The newsletter's mission is to focus specifically on content by and for Black people so that we can engage with the news without feeling exhausted, frustrated, and defeated.
The phrase “Twice As Good” refers to a common belief in the Black community that Black people have to work much harder than white people to achieve the same level of success. To help Black journalists overcome this challenge and improve journalism overall, I believe that journalism training should include mindfulness practices and ethics.
Twice As Good Media’s mission is to spread mindful practices and resources for journalists and the people who engage with their work, so that engaging with the news can be a constructive and healing experience instead of an exercise in futility and paralysis.
The Mindful Black Journalism newsletter is my first offering to help toward that goal. It’s also how I demonstrate that mindfulness can inform high quality journalism.
The mission of the newsletter is to focus that energy on content by and for Black people, so that we can engage with the news without feeling exhausted, frustrated, and defeated.
It's all about mindful journalistic narratives on Black life in North America.
In the beginning I just wanted to start a Black journalism platform, but it became clear to me that the kind of mindful narratives I create are not only for Black people, nor are Black stories only for Black benefit. Liberation for us, is liberation for everyone.
I saw about a million things that could be done in media to improve the Black experience with news. I saw a lot of needs, just in the Black media space in Canada and the U.S. alone, and I knew I could not actually solve each one.
At the very least, it’s very clear that in Canada we need more Black media, period.
In the U.S. there are over 200 independent Black news outlets. But when I was looking around, I didn't see much variety in terms of style and tone, or journalistic methods. Many are local outlets doing news in a straightforward news voice, with a little twist. They usually rely heavily on advertisements, yet they never seem to think they have enough, and narratives are incredibly rare.
This is just my observation based on market research over the last year, so I could be wrong, but it appears to me that we have the opposite issue in Canada. In the U.S. there’s a lot of Black owned news, yet in Canada our few outlets span a wider variety of editorial styles and coverage topics.
In Canada, among the small number of Black indie publishers there is great diversity of style and content. Pineapple Express Media (NS/ON) is bringing national attention to the long underrated hip hop scene in Nova Scotia. BlackLantic podcast (NB), Black in the Maritimes (NB), The Black Collective Media (PEI), and The Resolve (TO) each bring their own flare to amplifying Black voices and their lived experiences on a wide range of topics from news and current affairs to policy and culture. There’s also Toned Magazine, focused on arts and culture, and Black Dollar Magazine focuses on the economy. Within this small group (and hopefully more to be added to list) there is lots of diversity.
Each of us brings our own unique value to what we do, shining light on different aspects of Black life. They all fill gaps in Canadian media, yet the founders I talked to said they didn't see themselves as journalists at all! Even if they'd been doing journalism for years, it was usually because they weren't formally trained.

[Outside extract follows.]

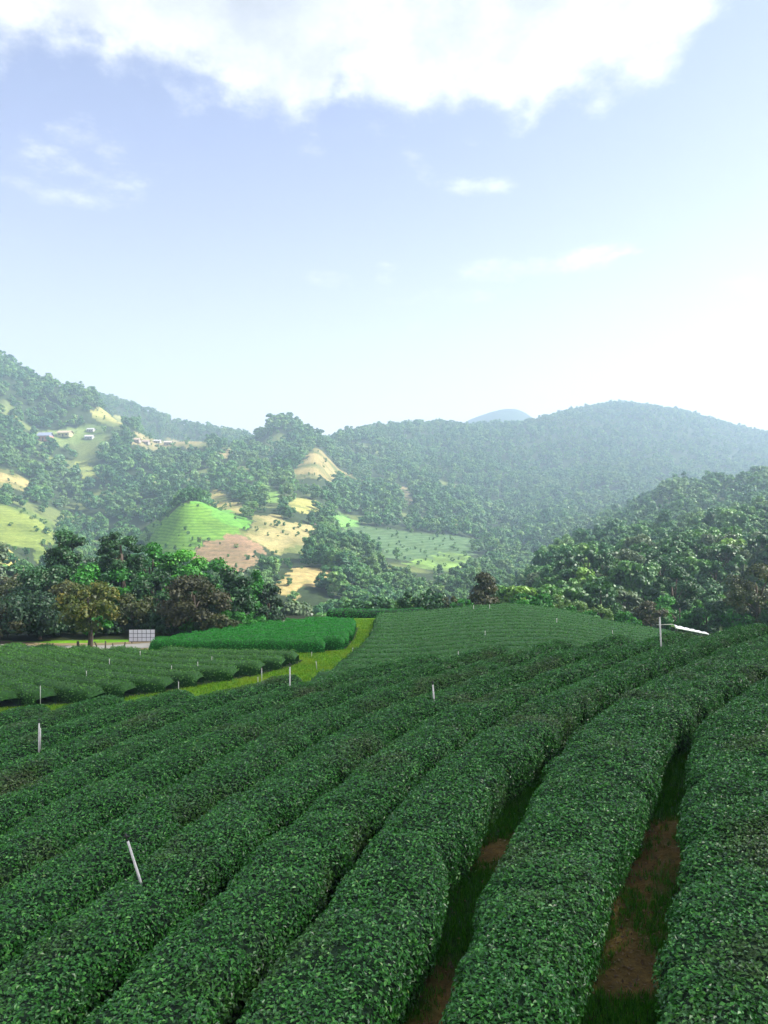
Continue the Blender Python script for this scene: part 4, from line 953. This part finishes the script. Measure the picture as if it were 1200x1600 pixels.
cg = N(nt, 'ShaderNodeVectorMath', operation='SCALE'); L.new(cc.outputs[0], cg.inputs[0]); cg.inputs['Scale'].default_value = CLOUD_GAIN
sg = N(nt, 'ShaderNodeVectorMath', operation='SCALE'); L.new(sk.outputs[0], sg.inputs[0]); sg.inputs['Scale'].default_value = SKY
tn = mixc(nt, sg.outputs[0], (1.15, 1.0, 1.16), 1.0, 'MULTIPLY')
hb = math_n(nt, 'MULTIPLY', math_n(nt, 'POWER', 2.718, math_n(nt, 'MULTIPLY', math_n(nt, 'MAXIMUM', el, 0.0), -5.2)), srange(az, -.6, .8, .72, 1.0))
tn = mixc(nt, tn, (.88, .73, .72), hb)
L.new(mixc(nt, tn, cg.outputs[0], mask), bg.inputs[0]); bg.inputs[1].default_value = 1.0

HAZE = .00047
hz = MB(); hz.box((0, 1350, 140), (9400, 2860, 560))   # closed box of air around camera and land
ho = hz.build('haze', None); tag(ho, 'pale bluish air haze filling the valley', 'haze', kind='stuff')
m, nt2, out2 = new_mat('haze'); pv = N(nt2, 'ShaderNodeVolumePrincipled', Density=HAZE, Anisotropy=.25); pv.inputs['Color'].default_value = (.60, .79, 1.0, 1)
nt2.links.new(pv.outputs[0], out2.inputs['Volume']); ho.data.materials.append(m)

cam = bpy.data.cameras.new('camera'); cam.sensor_fit = 'VERTICAL'; cam.sensor_height = 36; cam.lens = 36 * F / 1600; cam.clip_end = 12000; cam.clip_start = .05
co = bpy.data.objects.new('camera', cam); COL.objects.link(co); co.location = (0, 0, 0); co.rotation_euler = (R(90), 0, 0); scene.camera = co
scene.view_settings.view_transform = 'Standard'; scene.view_settings.look = 'None'; scene.view_settings.exposure = 1.38; scene.view_settings.gamma = 1
scene.render.engine = 'CYCLES'; cy = scene.cycles
cy.max_bounces = 5; cy.diffuse_bounces = 2; cy.glossy_bounces = 2; cy.transmission_bounces = 3; cy.transparent_max_bounces = 64; cy.volume_bounces = 1
cy.use_adaptive_sampling = True; cy.adaptive_threshold = .02; cy.use_denoising = True; cy.sample_clamp_indirect = 4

Twice As Good means improving the Black media landscape for ourselves as Black people, and for journalism in general. We want more Black journalists who feel confident and welcome in this industry. We want journalism to become accessible as a profession, and we want news to be meaningful when people engage with it.
Mindful journalistic practices help to create meaningful narratives on the realities we face as Black people in North America, whether you're a trained journalist or not. By doing so, we achieve something twice as good as fast news.